Though he called it “unlikely,” the New York Times Magazine‘s Matt Bai unleashed the idea this weekend that disgruntled progressives might support a primary challenge to President Barack Obama in 2012, even suggesting that Dr. Howard Dean could be positioning himself to make the challenge himself.
It’s natural for pro-Obama Democrats to recoil from even discussing the possibility of the President being “primaried,” but I’d argue it’s healthier for everyone to pull the idea right out of the closet and examine it closely, beginning with the recent history of such challenges.
* Four of the last eight presidents (Bush 41, Carter, Ford and Johnson) prior to Obama faced serious primary challenges in their re-election campaigns.
* In all four cases, the challengers (McCarthy in 1968, Reagan in 1976, Kennedy in 1980 and Buchanan in 1992) ran on the implicit or explicit message that the incumbent had betrayed his party base. In all four cases, the incumbent was struggling in the polls to some extent, amidst shaky economic conditions (less LBJ than the others, though inflation was a big concern in 1968).
* In three of the four cases (all but Bush 41), the incumbent’s party had done very poorly in the prior midterm election.
* All four challenges ultimately failed to secure the party nomination.
* The opposition party–twice Democrats, twice Republicans–won all four general elections.
Suffice it to say that primary challenges to sitting presidents are more common than many people realize, but never, in recent history, successful in any way other than chastening party leaders via general election defeat.
There is a fifth president whose re-election campaign might well be examined in this context: one Richard M. Nixon. He, too was having some trouble in the polls going into 1972. He rather notably was presiding over a very unpopular war, and the economy was sufficiently troubled that he actually imposed wage and price controls. His party had a very disappointing showing in the 1970 midterms. And he faced intraparty insurgencies coming from two different directions: antiwar Republicans (yes, there were some back then) who ultimately produced a candidate, Rep. Pete McCloskey of CA; and conservatives, some of whose leaders (including William F. Buckley, Jr.) signed a statement “suspending” their support for Nixon in 1971. Conservatives, too, produced a sittling member of Congress willing to take on the incumbent, Rep. John Ashbrook of OH.

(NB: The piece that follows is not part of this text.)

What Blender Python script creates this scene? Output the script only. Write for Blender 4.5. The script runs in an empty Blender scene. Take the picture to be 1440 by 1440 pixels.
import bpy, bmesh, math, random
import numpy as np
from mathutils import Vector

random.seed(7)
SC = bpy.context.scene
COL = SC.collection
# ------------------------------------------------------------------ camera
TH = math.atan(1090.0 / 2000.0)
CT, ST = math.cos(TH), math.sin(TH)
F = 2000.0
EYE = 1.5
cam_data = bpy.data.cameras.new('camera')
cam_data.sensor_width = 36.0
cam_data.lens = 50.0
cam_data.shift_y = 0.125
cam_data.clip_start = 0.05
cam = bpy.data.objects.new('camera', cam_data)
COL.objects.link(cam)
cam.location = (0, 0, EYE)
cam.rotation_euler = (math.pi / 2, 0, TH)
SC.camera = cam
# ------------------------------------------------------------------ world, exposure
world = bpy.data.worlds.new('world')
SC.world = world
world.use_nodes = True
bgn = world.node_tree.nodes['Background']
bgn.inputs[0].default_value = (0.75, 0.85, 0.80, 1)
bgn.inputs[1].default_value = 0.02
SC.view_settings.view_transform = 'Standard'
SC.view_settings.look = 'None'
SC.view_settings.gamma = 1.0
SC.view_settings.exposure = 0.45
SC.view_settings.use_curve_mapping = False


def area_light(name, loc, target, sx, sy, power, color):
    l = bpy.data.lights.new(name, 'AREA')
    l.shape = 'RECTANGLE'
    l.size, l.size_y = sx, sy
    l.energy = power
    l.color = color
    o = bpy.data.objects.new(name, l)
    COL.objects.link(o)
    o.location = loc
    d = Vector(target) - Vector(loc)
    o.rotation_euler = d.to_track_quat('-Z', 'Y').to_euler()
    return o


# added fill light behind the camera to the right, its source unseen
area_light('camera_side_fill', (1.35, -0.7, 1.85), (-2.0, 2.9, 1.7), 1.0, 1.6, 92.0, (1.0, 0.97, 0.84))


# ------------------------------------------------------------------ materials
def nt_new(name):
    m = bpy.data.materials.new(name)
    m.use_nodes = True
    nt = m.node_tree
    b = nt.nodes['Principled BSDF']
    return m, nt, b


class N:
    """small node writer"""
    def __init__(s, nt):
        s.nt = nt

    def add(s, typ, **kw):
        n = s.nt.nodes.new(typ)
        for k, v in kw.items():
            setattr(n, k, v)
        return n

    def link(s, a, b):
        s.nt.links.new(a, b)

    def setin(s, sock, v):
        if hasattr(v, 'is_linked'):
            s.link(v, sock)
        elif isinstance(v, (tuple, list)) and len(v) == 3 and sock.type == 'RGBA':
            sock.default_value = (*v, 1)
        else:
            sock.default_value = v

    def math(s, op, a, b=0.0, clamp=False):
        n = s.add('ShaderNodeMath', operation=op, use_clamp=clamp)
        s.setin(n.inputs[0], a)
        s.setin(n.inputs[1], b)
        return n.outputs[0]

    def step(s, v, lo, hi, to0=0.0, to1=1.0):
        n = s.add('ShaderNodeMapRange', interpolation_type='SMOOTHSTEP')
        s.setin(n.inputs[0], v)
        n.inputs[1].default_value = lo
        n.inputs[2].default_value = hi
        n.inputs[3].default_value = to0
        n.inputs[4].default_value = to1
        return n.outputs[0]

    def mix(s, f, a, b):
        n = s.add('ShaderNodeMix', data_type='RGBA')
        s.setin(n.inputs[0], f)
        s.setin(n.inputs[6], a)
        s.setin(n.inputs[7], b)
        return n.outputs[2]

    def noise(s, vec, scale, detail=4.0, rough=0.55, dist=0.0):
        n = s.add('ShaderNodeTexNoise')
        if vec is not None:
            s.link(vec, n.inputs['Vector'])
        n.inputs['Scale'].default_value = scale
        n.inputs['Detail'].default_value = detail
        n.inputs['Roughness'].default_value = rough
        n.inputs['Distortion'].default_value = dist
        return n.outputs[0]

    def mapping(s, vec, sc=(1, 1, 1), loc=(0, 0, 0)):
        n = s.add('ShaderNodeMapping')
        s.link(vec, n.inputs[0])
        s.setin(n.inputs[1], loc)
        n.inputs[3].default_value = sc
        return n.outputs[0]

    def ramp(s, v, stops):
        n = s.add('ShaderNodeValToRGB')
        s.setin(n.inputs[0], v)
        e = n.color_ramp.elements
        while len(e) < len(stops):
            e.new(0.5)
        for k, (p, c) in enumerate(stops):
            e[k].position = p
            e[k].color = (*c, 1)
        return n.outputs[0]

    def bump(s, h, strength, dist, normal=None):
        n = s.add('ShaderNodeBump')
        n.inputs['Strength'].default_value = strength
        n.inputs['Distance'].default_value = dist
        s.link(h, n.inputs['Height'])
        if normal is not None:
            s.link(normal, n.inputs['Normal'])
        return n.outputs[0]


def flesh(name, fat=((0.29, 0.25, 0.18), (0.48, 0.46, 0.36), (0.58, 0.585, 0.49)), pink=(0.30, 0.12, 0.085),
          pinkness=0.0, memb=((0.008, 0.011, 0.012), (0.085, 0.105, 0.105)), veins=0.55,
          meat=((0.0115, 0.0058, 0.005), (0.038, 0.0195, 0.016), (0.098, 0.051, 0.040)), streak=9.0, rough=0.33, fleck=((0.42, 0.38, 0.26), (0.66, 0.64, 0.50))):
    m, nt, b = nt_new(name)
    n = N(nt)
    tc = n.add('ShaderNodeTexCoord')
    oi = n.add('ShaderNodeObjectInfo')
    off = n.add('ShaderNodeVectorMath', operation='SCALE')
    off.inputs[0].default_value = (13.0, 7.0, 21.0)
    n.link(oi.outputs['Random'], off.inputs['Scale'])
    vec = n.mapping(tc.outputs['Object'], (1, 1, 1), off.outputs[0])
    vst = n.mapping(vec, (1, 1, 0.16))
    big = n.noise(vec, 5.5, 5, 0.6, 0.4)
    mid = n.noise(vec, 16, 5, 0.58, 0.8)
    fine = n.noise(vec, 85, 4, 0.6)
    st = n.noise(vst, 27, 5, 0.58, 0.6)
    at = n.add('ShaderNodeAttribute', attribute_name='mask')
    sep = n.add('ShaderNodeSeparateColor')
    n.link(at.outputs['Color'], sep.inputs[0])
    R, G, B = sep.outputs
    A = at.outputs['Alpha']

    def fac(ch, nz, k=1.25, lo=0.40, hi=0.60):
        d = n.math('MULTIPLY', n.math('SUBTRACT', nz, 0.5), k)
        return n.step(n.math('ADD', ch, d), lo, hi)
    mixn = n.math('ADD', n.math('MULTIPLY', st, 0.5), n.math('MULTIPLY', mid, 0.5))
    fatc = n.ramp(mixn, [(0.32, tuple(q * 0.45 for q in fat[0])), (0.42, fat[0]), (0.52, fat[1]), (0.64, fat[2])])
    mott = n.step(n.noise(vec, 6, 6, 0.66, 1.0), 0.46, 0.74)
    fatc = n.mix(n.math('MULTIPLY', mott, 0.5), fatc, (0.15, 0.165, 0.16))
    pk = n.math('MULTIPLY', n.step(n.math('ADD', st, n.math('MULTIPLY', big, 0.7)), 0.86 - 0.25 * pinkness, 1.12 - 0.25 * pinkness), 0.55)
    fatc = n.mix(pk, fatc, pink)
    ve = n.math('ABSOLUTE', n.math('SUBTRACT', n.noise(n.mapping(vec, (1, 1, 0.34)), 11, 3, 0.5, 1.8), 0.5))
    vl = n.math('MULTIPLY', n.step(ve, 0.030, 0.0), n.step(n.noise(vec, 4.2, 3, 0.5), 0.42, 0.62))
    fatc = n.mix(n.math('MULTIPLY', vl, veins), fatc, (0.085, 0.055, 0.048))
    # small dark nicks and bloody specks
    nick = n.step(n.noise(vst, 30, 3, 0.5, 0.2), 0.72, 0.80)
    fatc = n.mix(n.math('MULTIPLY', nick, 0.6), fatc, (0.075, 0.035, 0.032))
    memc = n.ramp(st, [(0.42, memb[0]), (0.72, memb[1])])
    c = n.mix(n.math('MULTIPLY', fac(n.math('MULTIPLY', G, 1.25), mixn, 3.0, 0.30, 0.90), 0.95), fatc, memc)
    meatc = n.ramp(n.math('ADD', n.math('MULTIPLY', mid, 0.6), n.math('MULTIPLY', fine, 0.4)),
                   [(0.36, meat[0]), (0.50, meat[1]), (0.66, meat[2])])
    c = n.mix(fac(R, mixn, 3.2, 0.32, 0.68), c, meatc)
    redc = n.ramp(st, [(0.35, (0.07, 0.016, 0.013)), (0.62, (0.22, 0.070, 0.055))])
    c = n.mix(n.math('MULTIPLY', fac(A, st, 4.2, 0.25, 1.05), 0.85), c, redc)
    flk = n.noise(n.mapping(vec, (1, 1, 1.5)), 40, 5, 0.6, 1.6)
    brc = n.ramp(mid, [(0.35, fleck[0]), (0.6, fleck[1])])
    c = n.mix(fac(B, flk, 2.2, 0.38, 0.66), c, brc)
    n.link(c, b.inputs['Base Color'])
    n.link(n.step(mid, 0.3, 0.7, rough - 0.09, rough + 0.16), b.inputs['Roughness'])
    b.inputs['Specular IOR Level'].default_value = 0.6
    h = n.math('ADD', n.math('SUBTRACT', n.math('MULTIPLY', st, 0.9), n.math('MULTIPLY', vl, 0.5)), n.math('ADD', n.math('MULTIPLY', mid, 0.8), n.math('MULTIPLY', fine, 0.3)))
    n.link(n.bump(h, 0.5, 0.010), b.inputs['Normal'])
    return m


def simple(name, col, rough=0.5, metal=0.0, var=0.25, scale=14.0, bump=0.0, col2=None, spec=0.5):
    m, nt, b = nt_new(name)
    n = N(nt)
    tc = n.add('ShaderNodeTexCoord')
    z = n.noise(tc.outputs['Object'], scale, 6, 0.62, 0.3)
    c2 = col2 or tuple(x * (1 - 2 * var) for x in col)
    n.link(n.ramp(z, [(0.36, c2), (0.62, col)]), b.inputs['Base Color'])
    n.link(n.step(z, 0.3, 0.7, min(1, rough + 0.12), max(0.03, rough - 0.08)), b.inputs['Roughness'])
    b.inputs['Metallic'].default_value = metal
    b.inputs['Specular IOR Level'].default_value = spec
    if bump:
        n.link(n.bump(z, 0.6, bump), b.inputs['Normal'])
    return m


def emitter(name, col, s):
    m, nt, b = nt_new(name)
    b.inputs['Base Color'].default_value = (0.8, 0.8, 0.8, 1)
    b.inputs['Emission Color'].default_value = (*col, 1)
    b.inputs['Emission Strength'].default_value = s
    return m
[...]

Ultimately, of course, Nixon brushed aside these intraparty challenges with ease, and won the general election by a huge 49-state landslide, in no small part because of divisions and weaknesses in the Democratic party. (Yes, the excesses of his reelection campaign contributed to his rapid fall from grace and forced resignation in 1974, but no one really thinks that the crimes and misdemeanors we now know collectively as “Watergate” won him re-election.)

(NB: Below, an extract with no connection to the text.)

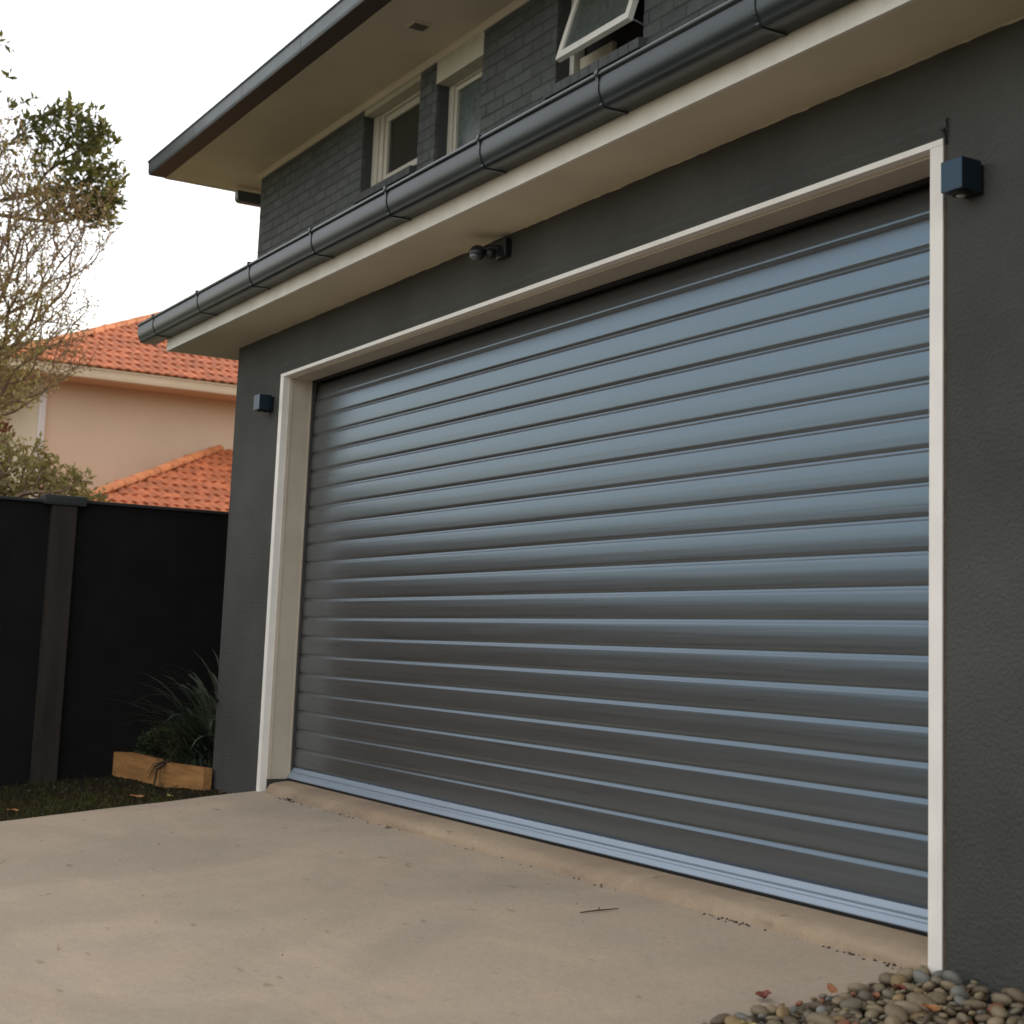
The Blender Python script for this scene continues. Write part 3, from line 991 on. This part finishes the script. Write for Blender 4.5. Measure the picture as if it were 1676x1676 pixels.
for k in range(2600):
    v = rv(rr)
    if v.z < -0.2: continue
    rad_ = rr.uniform(.75, 1.0) * (1 + 0.12 * math.sin(5 * v.x + 3 * v.y))
    c = Vector((-1.93, 0.13, 0.04)) if k % 3 else Vector((-1.62, 0.22, 0.05))
    sz = (0.20, 0.20, 0.19) if k % 3 else (0.2, 0.2, 0.25)
    p = c + Vector((v.x * sz[0], v.y * sz[1], v.z * sz[2])) * rad_
    leafquad(mb, p, v + rv(rr) * 0.8, rv(rr), rr.uniform(.015, .032), rr.uniform(.006, .011))
mb.build("foliage", M_BUSH, bs, fix=False)
mb = MB()
for k in range(14):
    a = rr.uniform(0, 6.28)
    mb.tube([(-1.93, 0.13, 0.0), (-1.93 + .06 * math.cos(a), 0.13 + .06 * math.sin(a), 0.08), (-1.93 + .14 * math.cos(a), 0.13 + .14 * math.sin(a), 0.16)], [0.004, 0.003, 0.002], 4)
mb.build("stem", M_TWIG, bs)
# dry twiggy plant leaning over the sleepers
tw = empty("twiggy_plant", (-1.22, -0.19, -0.09))
tag(tw, "thin dead stalk plant drooping in front of the pine sleepers", "plant")
mb = MB()
base = Vector((-1.235, -0.10, 0.05))
for k in range(9):
    a = R(rr.uniform(200, 330))
    ln = rr.uniform(.08, .17)
    e = base + Vector((math.cos(a) * ln * 1.2, -0.10, -rr.uniform(.08, .15)))
    mdp = base.lerp(e, .5) + Vector((0, -0.03, 0.02))
    mb.tube([base, mdp, e], [0.004, 0.003, 0.0018], 4)
mb.tube([base + Vector((0, -0.09, -.15)), base + Vector((0.0, -.075, -.05)), base], [0.005, 0.005, 0.005], 5)
mb.tube([base, base + Vector((0.05, .02, .08)), base + Vector((.12, .05, .16))], [0.004, 0.003, .002], 4)
mb.build("stem", M_TWIG, tw)

# ------------------------------------------------------------------ neighbouring house
NX = -16.0
nh = empty("neighbouring_house", (NX, 5, 0))
tag(nh, "salmon rendered two-storey house with terracotta tiled hip roofs behind the fence", "house")
mb = MB(); mb.box(NX - 9, NX, 2.28, 12, -0.3, 4.80)
mb.build("wall", M_NWALL, nh)
EXn, EYn, EZn = -15.5, 1.60, 4.79
mb = MB()
mb.box(NX - 9.4, EXn - 0.02, EYn + 0.02, 12.4, 4.60, 4.612)
mb.build("soffit", M_NWALL, nh)
mb = MB()
gp_ = [(EXn - 0.01, 4.595), (EXn + 0.10, 4.595), (EXn + 0.115, 4.61), (EXn + 0.115, 4.665), (EXn + 0.103, 4.675), (EXn + 0.103, 4.735), (EXn + 0.12, 4.745), (EXn + 0.12, 4.765), (EXn - 0.01, 4.765)]
vs = [(x, EYn - 0.1, z) for x, z in gp_] + [(x, 12.5, z) for x, z in gp_]
kk = len(gp_)
mb.add(vs, [(i, (i + 1) % kk, kk + (i + 1) % kk, kk + i) for i in range(kk)] + [tuple(range(kk)), tuple(reversed(range(kk, 2 * kk)))])
mb.box(NX - 9.5, EXn - 0.012, EYn - 0.1, EYn + 0.01, 4.595, 4.765)
mb.build("gutter", M_NGUT, nh)
mb = MB()
mb.box(NX + 0.002, NX + 0.085, 2.29, 2.38, -0.2, 4.60, b=0.01)
mb.build("downpipe", M_NPIPE, nh)

def tile_mesh(seed, wd=0.30, ln=0.345, thick=0.022):
    """local: +X = down the slope?  here: x across (width), y up the slope, z normal"""
    r_ = random.Random(seed)
    nx = 12
    def h(u): return 0.024 * (0.5 - 0.5 * math.cos(2 * math.pi * (u * 2 + 0.05)))
    vs, fs = [], []
    for (y, dz) in ((0, thick + 0.004), (0, 0.0), (ln, 0.0)):
        pass
    top0 = [((u - .5) * wd, 0.0, h(u) + thick) for u in [i / nx for i in range(nx + 1)]]
    top1 = [((u - .5) * wd, ln, h(u) + 0.003) for u in [i / nx for i in range(nx + 1)]]
    bot0 = [((u - .5) * wd, 0.0, h(u) * 0.9 - 0.004) for u in [i / nx for i in range(nx + 1)]]
    mbx = MB()
    mbx.add(top0 + top1, [(i, i + 1, nx + 2 + i, nx + 1 + i) for i in range(nx)], True)
    mbx.add(bot0 + top0, [(i, i + 1, nx + 2 + i, nx + 1 + i) for i in range(nx)], False)
    return mbx.mesh("roof_tile", M_TILE)
TM = [tile_mesh(s) for s in range(3)]
def hip_face(roof, eave_y0, eave_y1, ex, ez, slope, rows, hip0=True, hip1=True, lim=300, stufflist=None, maxz=99, xmin=None, vis_y=99):
    """roof face looking to +X: eave along Y at x=ex; rises towards -X"""
    ang = math.atan(slope)
    cnt = 0
    c_ = 0.30
    for r_ in range(rows):
        s0 = r_ * 0.315                     # distance up slope
        dx, dz_ = s0 * math.cos(ang), s0 * math.sin(ang)
        y0 = eave_y0 + (dx if hip0 else 0)
        y1 = eave_y1 - (dx if hip1 else 0)
        if xmin is not None and ex - dx < xmin: break
        off = 0.075 * (r_ % 2) + 0.02 * (r_ % 3)
        y = eave_y0 - off
        while y < y1:
            yc = y + 0.15
            if yc > y0 + 0.14 and yc < y1 - 0.05:
                M4 = Matrix.Translation((ex - dx + rnd.uniform(-.004, .004), yc, ez + dz_)) @ \
                     Matrix(((0, -math.cos(ang), math.sin(ang), 0), (1, 0, 0, 0), (0, math.sin(ang), math.cos(ang), 0), (0, 0, 0, 1))) @ \
                     Matrix.Rotation(R(rnd.uniform(-.7, .7)), 4, 'Z')
                if cnt < lim and yc < vis_y:
                    o = bpy.data.objects.new("roof_tile", TM[cnt % 3])
                    o.parent = roof
                    o.matrix_local = Matrix.Translation(-roof_world(roof)) @ M4
                    COL.objects.link(o)
                    cnt += 1
                else:
                    me = TM[0]
                    stufflist.add([M4 @ v.co for v in me.vertices], [tuple(p.vertices) for p in me.polygons], True)
            y += c_
def roof_world(o):
    v = Vector((0, 0, 0))
    while o:
        v += o.location
        o = o.parent
    return v
# main roof body (hip), slopes 0.49
SL = 0.49
RXl, RYe = NX - 9.5, 12.5
mb = MB()
hw = 5.0
zr = EZn + hw * SL
ridge = [(EXn - hw, EYn + hw, zr), (EXn - hw, RYe - hw, zr)]
cs = [(EXn, EYn, EZn), (EXn, RYe, EZn), (RXl, RYe, EZn), (RXl, EYn, EZn)]
mb.add(cs + ridge, [(0, 1, 5, 4), (1, 2, 5), (2, 3, 4, 5), (3, 0, 4), (0, 3, 2, 1)])
roof = mb.build("roof", M_TILE, nh)
st = MB()
hip_face(roof, EYn, RYe, EXn + 0.05, EZn + 0.002, SL, 17, lim=300, stufflist=st, vis_y=6.6)
tag(st.build("tiling", M_TILE, nh, fix=False), kind="stuff")
def ridge_cap_mesh(ln=0.40, r0=0.095, r1=0.082, th=0.02):
    mbx = MB()
    K = 8
    a = [(r0 * math.cos(R(-8 + 196 * i / K)), 0, r0 * math.sin(R(-8 + 196 * i / K)) * 0.75) for i in range(K + 1)]
    b_ = [(r1 * math.cos(R(-8 + 196 * i / K)), ln, r1 * math.sin(R(-8 + 196 * i / K)) * 0.75) for i in range(K + 1)]
    c_ = [(p[0] * .8, 0, p[2] * .8 - .004) for p in a]
    mbx.add(a + b_, [(i, i + 1, K + 2 + i, K + 1 + i) for i in range(K)], True)
    mbx.add(c_ + a, [(i, i + 1, K + 2 + i, K + 1 + i) for i in range(K)], False)
    return mbx.mesh("ridge_tile", M_CAPT)
CM = ridge_cap_mesh()
def cap_line(roof, a, b_, step=0.36, lift=0.03):
    a, b_ = Vector(a), Vector(b_)
    mbx = MB()
    mbx.tube([a + Vector((0, 0, lift)), b_ + Vector((0, 0, lift))], 0.062, 8)
    mbx.build("ridge_bedding", M_CAPT, roof)
    d = (b_ - a).normalized()
    n_ = int((b_ - a).length / step)
    side = d.cross(Vector((0, 0, 1))).normalized()
    upv = side.cross(d)
    rot = Matrix((side, d, upv)).transposed()
    for i in range(n_):
        o = bpy.data.objects.new("ridge_tile", CM)
        o.parent = roof
        p = a + d * (i * step) + upv * (lift)
        o.matrix_local = Matrix.Translation(p - roof_world(roof)) @ rot.to_4x4() @ Matrix.Rotation(R(rnd.uniform(-1, 1) + 1.2), 4, 'X')
        COL.objects.link(o)
cap_line(roof, cs[0], ridge[0])
cap_line(roof, (ridge[0]), ridge[1])
# lower lean-to hip roof in front of the wall
SL2 = 0.43
LX, LY0, LZ = NX + 3.4, 5.20 - 3.4, 3.775 - 3.4 * SL2
mb = MB()
q = [(LX, LY0, LZ), (LX, 12, LZ), (NX + .003, 12, 3.775), (NX + .003, 5.20, 3.775), (NX + .003, LY0, LZ)]
mb.add(q, [(0, 1, 2, 3), (0, 3, 4), (0, 4, 2, 1)])
mb.build("porch_ceiling", M_NWALL, nh)
roof2 = MB()
roof2.add([(x, y, z + 0.002) for x, y, z in q[:4]], [(0, 1, 2, 3)])
roof2.add([(x, y, z + 0.002) for x, y, z in (q[0], q[3], q[4])], [(0, 1, 2)])
roof2 = roof2.build("porch_roof", M_TILE, nh)
st = MB()
hip_face(roof2, LY0, 12, LX + 0.02, LZ + 0.004, SL2, 12, hip1=False, lim=280, stufflist=st, vis_y=6.4, xmin=NX + 0.05)
tag(st.build("tiling", M_TILE, nh, fix=False), kind="stuff")
cap_line(roof2, q[0], q[3], lift=0.035)
mb = MB(); mb.box(NX + .06, LX - .3, LY0 + .4, 11.8, -0.3, LZ)
mb.build("wall", M_NWALL, nh)

# ------------------------------------------------------------------ trees
def grow(seed, base, sampler, ntar, jitter=0.05, kcost=0.6, tip=0.003, expo=0.5, nsides=4, upb=0.0):
    r_ = random.Random(seed)
    base = Vector(base)
    P = [base]
    par = [-1]
    dist = [0.0]
    T = [Vector(sampler(r_)) for _ in range(ntar)]
    T.sort(key=lambda t: (t - base).length)
    tips = []
    for t in T:
        best, bi = 1e9, 0
        for i, p in enumerate(P):
            d = (t - p).length + kcost * dist[i] * 0.35
            if d < best: best, bi = d, i
        p = P[bi]
        seg = (t - p)
        n_ = max(2, int(seg.length / 0.22) + 1)
        prev = bi
        for s_ in range(1, n_ + 1):
            f = s_ / n_
            q_ = p + seg * f + rv(r_) * jitter * min(seg.length, 0.7) * (1 if s_ < n_ else 0) + Vector((0, 0, -upb * math.sin(math.pi * f) * seg.length))
            P.append(q_)
            par.append(prev)
            dist.append(dist[prev] + (q_ - P[prev]).length)
            prev = len(P) - 1
        tips.append(prev)
    cnt = [0] * len(P)
    for t in tips: cnt[t] += 1
    for i in range(len(P) - 1, 0, -1):
        cnt[par[i]] += cnt[i]
    heavy = [-1] * len(P)
    for i in range(1, len(P)):
        h = heavy[par[i]]
        if h < 0 or cnt[i] > cnt[h]: heavy[par[i]] = i
    for it in range(10):
        Q = list(P)
        for i in range(1, len(P)):
            if heavy[i] >= 0:
                Q[i] = P[i] * .4 + (P[par[i]] + P[heavy[i]]) * .3
        P = Q
    rad = [tip * max(1, c) ** expo for c in cnt]
    mbx = MB()
    for i in range(1, len(P)):
        mbx.tube([P[par[i]], P[i]], [min(rad[par[i]], rad[i] * 1.3), rad[i]], nsides if rad[i] > 0.006 else 3)
    return mbx, P, par, tips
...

My point in mentioning Nixon is to note that primary challenges don’t necessarily doom incumbents, and that developments in the opposing party can have a very large impact on the fate of struggling incumbents.
Now, I personally doubt that any serious primary challenge to Barack Obama will ultimately develop, if only because it would be exceptionally difficult to mobilize a revolt of “the party base” against the first African-American president. Obama will also likely benefit from the same phenomenon that kept Bill Clinton from being challenge for re-election in 1996: the desire for a united front against a militantly vicious GOP. And lest we forget, there’s always the strong possibility that by this time two years from now, the war in Afghanistan could be winding down, the economy could be reviving, health care reforms could be very popular, and Republicans could be gearing up for a fratricidal nomination battle of their own.
But Democrats might as well talk through the consequences of a primary challenge to Obama while it’s an abstract proposition rather than an imminent threat. The precedents for potential insurgents aren’t very encouraging.